Q. Have you a choice of running mate yet?

THE PRESIDENT. Tony,1 that's a leading question, and I have no comment I [Laughter]

1 Ernest B. Vaccaro of the Associated Press.

Q. Mr. President, knowing--I know this may be a leading question

THE PRESIDENT. All right.

Q. -- but most of your recent callers who have come in to invite you to things next September and October, have come out looking pretty dismayed, saying that you told them that you would be very busy at that period ?

THE PRESIDENT. Well, I don't think I have ever been here in the White House when I haven't been as busy as I could be. Even on the so-called vacations, I work just as hard as if I were sitting at this desk.

[13.] Q. Mr. President, which do you expect Congress to act on first, the interim proposal or anti-inflation?

THE PRESIDENT. I haven't got a crystal ball. [Laughter] You will have to talk to Congress about that. I want them to act on interim aid first. They will be told that very plainly in the message. As I say, I can't prophesy what the Congress will do. I am sure, though, that they will do the right thing.

[14.] Q. Do you plan to resubmit any nominations that have been made to the National Labor Relations Board at the special session?

THE PRESIDENT. I don't--I didn't understand the question ?

Q. Mr. Denham, Mr. Gray, Mr. Murdock--do you plan to resubmit their names to the Senate?

THE PRESIDENT. I don't know. Were they approved the last time or not? I can't remember.

Q. They were recess appointments.

THE PRESIDENT. Were they recess appointments ? We have that under consideration. Whenever we arrive at the proper conclusion on that, we will take action on it.

Q. That is the study of the situation on law and precedents, I believe, that Charlie 1 told us about the other day. That has not been completed yet?

THE PRESIDENT. That study hasn't been completed yet.

1 Charles G. Ross, Secretary to the President.

[15.] Q. Mr. President, does your answer to those previous questions mean that the special message to Congress will be concerned primarily with the interim aid program and not with the so-called Marshall plan as a whole?
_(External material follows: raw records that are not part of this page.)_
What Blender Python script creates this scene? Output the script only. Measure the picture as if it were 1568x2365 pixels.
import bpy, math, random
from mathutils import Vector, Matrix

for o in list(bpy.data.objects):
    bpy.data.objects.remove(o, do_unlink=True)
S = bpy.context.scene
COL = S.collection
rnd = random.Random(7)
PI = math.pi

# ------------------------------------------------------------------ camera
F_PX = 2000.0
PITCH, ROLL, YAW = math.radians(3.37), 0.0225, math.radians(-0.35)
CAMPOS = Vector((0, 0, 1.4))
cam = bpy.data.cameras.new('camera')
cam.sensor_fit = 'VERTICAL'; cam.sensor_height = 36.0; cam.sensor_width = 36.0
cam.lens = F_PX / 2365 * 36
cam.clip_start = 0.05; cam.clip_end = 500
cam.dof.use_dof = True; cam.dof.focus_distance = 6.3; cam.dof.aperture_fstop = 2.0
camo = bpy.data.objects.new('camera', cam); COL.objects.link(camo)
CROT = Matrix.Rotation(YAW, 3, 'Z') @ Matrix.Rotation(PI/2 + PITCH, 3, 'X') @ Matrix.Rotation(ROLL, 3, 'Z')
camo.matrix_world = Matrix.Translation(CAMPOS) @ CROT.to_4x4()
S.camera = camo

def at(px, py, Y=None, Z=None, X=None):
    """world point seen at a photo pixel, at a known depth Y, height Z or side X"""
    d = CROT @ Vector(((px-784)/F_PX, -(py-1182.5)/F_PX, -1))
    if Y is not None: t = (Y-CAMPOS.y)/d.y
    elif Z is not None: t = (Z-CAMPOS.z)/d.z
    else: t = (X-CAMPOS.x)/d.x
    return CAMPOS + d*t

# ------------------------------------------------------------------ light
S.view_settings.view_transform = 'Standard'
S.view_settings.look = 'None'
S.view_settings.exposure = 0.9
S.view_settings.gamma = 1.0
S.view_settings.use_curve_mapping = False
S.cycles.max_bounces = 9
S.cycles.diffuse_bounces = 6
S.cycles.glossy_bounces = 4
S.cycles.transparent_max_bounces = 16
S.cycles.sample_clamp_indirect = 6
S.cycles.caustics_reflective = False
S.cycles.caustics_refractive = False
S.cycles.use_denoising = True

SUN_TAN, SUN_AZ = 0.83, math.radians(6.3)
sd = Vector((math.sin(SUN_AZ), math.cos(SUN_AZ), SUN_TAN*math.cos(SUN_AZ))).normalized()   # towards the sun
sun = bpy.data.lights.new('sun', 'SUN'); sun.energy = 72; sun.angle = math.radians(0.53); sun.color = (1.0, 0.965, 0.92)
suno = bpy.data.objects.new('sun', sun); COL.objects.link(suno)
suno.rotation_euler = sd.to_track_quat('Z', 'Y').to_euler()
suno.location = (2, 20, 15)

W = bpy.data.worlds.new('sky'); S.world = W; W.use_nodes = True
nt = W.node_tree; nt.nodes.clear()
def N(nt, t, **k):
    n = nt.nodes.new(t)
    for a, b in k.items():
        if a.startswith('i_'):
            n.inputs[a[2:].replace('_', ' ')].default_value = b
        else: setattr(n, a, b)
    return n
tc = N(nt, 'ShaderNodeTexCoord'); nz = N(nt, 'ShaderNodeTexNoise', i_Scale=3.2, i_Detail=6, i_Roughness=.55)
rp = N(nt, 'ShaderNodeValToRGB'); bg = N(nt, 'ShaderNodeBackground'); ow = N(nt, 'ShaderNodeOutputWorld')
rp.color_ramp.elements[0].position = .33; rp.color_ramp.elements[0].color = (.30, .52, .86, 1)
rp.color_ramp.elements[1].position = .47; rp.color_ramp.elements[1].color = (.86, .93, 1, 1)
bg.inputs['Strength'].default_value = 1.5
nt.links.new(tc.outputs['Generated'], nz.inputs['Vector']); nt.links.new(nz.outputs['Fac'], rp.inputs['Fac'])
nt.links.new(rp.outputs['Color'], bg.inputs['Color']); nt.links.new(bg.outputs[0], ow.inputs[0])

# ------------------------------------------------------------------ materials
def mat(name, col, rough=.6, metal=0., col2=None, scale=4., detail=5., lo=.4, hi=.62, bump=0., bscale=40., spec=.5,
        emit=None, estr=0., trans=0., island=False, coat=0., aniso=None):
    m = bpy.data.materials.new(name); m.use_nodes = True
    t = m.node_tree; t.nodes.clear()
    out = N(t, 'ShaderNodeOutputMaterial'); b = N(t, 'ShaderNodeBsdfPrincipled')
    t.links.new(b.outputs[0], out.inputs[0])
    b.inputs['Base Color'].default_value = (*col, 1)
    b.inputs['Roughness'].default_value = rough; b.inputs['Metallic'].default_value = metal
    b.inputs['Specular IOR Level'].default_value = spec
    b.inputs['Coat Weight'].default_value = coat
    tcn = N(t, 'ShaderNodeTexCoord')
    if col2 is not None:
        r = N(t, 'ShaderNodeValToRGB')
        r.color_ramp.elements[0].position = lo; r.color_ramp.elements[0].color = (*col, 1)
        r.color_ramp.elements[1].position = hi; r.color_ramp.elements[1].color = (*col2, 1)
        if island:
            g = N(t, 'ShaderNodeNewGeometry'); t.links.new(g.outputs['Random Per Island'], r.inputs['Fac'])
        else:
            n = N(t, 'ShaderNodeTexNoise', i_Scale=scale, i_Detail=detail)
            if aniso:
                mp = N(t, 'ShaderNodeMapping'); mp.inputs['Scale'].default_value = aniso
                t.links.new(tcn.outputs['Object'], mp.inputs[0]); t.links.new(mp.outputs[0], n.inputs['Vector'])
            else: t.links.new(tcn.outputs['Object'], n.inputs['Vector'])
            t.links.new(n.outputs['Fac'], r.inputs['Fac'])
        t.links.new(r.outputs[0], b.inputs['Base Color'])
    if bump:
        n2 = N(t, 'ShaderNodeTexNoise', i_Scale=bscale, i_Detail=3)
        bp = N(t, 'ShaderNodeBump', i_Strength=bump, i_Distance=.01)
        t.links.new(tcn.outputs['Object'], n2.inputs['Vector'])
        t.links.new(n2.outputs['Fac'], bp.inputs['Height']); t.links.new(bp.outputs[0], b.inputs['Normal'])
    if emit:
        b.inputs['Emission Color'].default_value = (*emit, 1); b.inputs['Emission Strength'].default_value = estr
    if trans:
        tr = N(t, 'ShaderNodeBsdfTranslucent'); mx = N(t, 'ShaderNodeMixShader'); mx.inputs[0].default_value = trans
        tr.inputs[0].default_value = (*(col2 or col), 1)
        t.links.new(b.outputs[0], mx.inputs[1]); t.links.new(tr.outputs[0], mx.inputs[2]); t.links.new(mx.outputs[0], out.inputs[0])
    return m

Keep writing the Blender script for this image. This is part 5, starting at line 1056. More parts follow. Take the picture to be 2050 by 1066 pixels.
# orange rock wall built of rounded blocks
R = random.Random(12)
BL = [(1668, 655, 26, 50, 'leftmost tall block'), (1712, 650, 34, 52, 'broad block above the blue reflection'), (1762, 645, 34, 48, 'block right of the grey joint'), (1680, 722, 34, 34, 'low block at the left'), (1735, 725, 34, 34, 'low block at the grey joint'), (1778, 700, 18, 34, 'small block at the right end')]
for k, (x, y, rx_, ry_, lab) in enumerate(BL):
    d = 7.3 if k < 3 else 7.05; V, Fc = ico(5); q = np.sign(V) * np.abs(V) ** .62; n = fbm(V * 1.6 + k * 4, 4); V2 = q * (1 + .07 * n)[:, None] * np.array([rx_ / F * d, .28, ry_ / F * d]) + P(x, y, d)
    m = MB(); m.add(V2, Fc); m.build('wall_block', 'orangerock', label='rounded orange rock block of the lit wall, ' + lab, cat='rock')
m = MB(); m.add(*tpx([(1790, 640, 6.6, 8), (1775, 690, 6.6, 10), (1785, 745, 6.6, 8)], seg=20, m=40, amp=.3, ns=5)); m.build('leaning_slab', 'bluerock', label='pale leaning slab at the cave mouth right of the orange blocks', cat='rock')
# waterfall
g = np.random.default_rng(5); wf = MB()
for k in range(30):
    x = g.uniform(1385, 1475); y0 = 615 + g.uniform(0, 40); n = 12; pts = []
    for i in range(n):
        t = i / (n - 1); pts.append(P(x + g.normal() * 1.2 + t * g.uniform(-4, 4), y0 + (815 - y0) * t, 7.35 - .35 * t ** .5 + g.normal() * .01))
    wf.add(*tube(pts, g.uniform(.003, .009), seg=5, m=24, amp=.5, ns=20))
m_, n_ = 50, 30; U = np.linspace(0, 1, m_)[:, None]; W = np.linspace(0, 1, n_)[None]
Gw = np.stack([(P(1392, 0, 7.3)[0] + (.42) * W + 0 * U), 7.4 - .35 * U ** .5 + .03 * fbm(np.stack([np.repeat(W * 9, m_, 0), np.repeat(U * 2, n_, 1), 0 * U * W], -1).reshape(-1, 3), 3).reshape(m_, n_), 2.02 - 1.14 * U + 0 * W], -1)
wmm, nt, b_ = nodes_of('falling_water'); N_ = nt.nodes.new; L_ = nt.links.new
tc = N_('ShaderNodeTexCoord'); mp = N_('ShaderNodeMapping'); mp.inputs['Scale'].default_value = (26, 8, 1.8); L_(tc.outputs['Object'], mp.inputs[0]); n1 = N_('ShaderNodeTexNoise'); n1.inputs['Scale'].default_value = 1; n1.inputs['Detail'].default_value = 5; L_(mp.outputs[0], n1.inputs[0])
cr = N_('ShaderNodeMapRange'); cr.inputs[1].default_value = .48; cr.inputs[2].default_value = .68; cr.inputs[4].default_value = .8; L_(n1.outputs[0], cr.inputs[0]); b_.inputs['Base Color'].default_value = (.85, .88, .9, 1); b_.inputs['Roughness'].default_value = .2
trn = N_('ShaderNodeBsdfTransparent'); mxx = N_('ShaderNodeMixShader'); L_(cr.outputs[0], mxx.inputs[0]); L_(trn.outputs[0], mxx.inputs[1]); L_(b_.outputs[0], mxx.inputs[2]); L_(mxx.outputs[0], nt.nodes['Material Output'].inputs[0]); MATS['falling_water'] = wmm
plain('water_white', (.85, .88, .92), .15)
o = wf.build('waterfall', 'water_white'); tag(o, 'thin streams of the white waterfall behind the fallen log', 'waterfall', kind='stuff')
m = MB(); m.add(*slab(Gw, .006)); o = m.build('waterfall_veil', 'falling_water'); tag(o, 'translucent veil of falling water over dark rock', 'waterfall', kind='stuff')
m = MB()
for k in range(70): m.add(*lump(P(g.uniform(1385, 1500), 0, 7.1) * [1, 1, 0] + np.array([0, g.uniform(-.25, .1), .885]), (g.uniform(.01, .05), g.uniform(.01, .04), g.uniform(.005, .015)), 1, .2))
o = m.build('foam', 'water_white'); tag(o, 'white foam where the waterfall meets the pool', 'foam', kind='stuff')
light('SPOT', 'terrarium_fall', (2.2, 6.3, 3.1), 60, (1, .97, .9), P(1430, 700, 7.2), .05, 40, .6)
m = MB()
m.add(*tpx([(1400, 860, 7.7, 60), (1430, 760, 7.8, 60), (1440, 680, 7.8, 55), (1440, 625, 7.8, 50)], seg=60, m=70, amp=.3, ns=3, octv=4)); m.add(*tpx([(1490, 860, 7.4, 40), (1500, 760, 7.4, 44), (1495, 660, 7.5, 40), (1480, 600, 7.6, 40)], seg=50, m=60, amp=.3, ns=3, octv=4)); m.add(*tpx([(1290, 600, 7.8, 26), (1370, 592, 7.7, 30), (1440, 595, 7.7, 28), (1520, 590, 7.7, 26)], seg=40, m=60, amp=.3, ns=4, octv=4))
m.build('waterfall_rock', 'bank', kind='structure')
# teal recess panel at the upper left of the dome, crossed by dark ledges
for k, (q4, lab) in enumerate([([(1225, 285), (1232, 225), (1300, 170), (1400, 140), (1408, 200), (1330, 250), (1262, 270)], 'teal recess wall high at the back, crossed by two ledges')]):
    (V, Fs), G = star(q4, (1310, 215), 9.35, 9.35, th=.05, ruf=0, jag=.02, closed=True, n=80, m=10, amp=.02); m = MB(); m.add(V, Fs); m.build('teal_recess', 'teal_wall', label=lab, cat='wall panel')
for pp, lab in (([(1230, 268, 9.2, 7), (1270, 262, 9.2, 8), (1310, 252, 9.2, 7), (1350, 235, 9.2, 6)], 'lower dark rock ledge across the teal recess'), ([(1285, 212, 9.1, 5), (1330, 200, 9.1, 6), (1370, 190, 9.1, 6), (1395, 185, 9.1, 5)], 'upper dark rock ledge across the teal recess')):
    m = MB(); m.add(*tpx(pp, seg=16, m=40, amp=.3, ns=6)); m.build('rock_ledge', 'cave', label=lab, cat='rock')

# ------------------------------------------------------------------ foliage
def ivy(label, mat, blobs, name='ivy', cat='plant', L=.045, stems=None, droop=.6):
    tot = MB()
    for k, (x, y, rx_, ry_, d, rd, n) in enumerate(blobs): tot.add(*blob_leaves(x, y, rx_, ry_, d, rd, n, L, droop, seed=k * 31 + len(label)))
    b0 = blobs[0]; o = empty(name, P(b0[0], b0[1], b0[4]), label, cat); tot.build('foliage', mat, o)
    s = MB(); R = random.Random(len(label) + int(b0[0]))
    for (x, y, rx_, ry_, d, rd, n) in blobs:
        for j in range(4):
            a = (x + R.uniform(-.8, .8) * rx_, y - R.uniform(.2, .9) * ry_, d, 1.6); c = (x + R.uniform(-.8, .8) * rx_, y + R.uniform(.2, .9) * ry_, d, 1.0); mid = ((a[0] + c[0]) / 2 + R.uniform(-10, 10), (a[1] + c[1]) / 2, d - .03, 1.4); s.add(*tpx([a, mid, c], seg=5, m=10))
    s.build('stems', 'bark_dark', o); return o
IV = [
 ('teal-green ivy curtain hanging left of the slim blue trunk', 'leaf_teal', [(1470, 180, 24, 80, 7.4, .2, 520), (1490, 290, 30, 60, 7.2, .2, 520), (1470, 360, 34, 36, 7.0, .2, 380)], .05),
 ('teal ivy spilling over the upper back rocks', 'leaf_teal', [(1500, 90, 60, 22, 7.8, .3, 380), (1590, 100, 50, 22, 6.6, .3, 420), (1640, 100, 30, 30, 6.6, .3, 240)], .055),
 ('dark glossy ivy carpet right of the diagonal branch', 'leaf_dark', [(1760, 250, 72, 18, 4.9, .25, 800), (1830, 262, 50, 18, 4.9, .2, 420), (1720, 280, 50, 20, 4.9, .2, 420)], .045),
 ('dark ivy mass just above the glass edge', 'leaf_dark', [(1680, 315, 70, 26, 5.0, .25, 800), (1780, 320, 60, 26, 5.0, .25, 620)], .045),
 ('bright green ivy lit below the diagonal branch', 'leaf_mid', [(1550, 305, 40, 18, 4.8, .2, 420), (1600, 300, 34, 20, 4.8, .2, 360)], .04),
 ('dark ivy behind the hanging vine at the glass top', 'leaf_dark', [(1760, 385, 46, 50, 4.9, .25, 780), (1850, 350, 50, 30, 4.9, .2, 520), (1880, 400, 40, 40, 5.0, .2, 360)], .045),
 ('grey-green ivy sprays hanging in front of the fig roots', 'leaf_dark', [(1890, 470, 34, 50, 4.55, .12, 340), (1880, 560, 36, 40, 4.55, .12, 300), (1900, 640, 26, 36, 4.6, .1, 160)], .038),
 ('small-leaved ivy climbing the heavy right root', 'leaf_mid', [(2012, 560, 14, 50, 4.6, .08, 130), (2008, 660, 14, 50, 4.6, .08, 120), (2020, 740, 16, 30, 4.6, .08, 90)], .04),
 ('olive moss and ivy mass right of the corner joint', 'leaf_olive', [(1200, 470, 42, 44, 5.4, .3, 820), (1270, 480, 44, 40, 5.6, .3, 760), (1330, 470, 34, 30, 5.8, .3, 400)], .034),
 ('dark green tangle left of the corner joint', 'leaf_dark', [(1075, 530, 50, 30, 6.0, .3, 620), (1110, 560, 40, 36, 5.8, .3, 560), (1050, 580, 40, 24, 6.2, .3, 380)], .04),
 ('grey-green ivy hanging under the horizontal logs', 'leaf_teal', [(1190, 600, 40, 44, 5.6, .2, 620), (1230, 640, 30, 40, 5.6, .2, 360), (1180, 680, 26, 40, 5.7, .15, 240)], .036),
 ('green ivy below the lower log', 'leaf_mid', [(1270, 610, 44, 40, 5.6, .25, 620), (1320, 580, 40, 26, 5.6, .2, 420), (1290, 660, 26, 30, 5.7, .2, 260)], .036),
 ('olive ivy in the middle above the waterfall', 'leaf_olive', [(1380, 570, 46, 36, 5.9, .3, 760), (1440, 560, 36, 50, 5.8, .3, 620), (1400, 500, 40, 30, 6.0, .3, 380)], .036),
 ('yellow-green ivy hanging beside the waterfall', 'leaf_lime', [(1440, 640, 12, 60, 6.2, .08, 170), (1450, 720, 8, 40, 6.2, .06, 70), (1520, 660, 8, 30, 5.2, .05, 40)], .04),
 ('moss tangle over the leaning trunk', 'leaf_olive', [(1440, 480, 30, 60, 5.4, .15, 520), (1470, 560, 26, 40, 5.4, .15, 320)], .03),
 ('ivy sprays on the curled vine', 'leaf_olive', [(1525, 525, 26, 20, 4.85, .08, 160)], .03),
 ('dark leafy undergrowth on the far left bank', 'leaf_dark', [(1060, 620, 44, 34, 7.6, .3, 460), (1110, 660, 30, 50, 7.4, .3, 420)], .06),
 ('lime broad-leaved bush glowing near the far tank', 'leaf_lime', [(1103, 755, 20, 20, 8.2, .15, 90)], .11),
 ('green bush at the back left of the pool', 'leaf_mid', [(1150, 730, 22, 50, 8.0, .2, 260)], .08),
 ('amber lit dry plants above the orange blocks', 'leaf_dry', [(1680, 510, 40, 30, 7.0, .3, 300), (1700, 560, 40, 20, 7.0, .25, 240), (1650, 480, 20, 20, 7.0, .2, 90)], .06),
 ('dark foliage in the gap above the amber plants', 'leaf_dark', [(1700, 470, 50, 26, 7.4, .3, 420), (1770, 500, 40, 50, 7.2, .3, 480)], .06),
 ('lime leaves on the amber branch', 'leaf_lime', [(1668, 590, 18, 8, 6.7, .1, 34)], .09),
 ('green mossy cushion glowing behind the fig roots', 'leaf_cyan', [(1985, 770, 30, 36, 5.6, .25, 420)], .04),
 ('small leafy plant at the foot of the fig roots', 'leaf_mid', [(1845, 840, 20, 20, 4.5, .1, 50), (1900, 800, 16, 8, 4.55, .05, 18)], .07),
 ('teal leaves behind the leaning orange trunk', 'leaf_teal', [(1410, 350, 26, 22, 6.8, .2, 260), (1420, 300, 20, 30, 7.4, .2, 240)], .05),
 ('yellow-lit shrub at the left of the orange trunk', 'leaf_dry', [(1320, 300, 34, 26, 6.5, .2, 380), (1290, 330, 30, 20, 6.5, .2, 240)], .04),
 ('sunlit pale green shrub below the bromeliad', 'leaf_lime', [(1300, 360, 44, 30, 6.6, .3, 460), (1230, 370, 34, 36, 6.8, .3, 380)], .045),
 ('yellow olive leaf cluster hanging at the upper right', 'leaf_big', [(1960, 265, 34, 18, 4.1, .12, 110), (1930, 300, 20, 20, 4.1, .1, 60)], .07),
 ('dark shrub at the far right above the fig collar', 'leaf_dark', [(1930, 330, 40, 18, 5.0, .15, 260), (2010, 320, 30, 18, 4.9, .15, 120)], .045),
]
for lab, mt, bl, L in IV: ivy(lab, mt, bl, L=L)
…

THE PRESIDENT, It will be--the Congress was called for the purpose of going into the interim aid plan and for the control of prices and inflation in this country. They go side by side.

[16.] Q. Mr. President, would you care to comment on the request of the grain exchanges for an investigation?

THE PRESIDENT. NO. I have no comment.

[17.] Q. Mr. President, have you seen any good movies lately?

THE PRESIDENT. Well, I never get a chance to see a movie unless they bring one to the White House, and about the only thing I see are news reels. I try to go when I am not in them. [Laughter]

[18.] Q. Mr. President, I want to clear up this impression I have got, possibly, that you are not going to submit anything on the long-range Marshall plan-

THE PRESIDENT. No, I didn't say that. I said whenever we are ready we would submit it. It takes a lot of time to get it ready.

Q. But that will be separate

THE PRESIDENT. That is a separate proposition entirely, and the committees will commence meeting on this thing on the 10th, and they will begin hearings on the interim aid program on the 10th of November; and they will ask me--be at liberty to ask any questions they want, and we will try to give them all the information we have.

Q. Mr. President, does your comment that these things go side by side mean that you are

THE PRESIDENT. I think they are equally important. I want to make it perfectly plain that I think they are equally important. One depends on the other, unless--no use making appropriations of money for a hundred million bushels of wheat if it won't buy more than 25 million bushels.

[19.] Q. Mr. President, have you any comment on the hearings of the House Committee on Un-American Activities?

THE PRESIDENT. No comment.

Q. Any comment on its actions when you were a member of the committee when it was being investigated ?

THE PRESIDENT. No comment. I think that will take care of itself.

Reporter: Thank you, Mr. President.

Note: President Truman's one hundred and twenty-sixth news conference was held in his office at the White House at 10:35 a.m. on Thursday, November 6, 1947.